Il disco inizia con l’abrasiva Bridge Burning e i tocchi zeppeliani
di Rope. Il miglior momento del disco
arriva con Dear Rosemary, una canzone
con la quale rendono il dovuto omaggio a Bob
Mould, leader dei fondamentali Hüsker Dü, un gruppo senza il quale non ci
sarebbe mai stata l’esplosione della musica alternativa. La ‘comparsata’ più
speciale del disco è quella di Krist
Novoselic, ex compagno dei Nirvana, che suona il basso e la fisarmonica in I Should Have Known, una canzone in cui
lotta contro il dolore per il suicidio di Cobain. Degne di nota: Walk, Back and Forth, These Days
e Armandria che dimostrano l’arte
melodica e il suono distillato di Grohl, puro Foo Fighter, dove le ultime due
ritornano alla formula forte/leggero dei Pixies.
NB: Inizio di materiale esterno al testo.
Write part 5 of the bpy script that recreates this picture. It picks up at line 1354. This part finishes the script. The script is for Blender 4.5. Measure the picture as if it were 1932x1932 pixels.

In White Limo, invece, Grohl dimostra
che dopo tanti anni e milioni di dischi venduti, è ancora attratto dall’hardcore della sua giovinezza.
Wasting Light non
rappresenta l’inizio di un nuovo cammino ma un ritorno a ciò che sanno fare
meglio: belle canzoni rock con cori che restano in testa, un debito con i loro
eroi. È l’album che definisce meglio il gruppo. Se parliamo di scrivere
canzoni, è evidente che Grohl non sia Cobain, né Mould, ma non è certo un
problema quando si tratta di regalarci dei bei pezzi in cui si mescolano le
melodie dei Beatles, il suono alternativo e la forza del rock da stadio.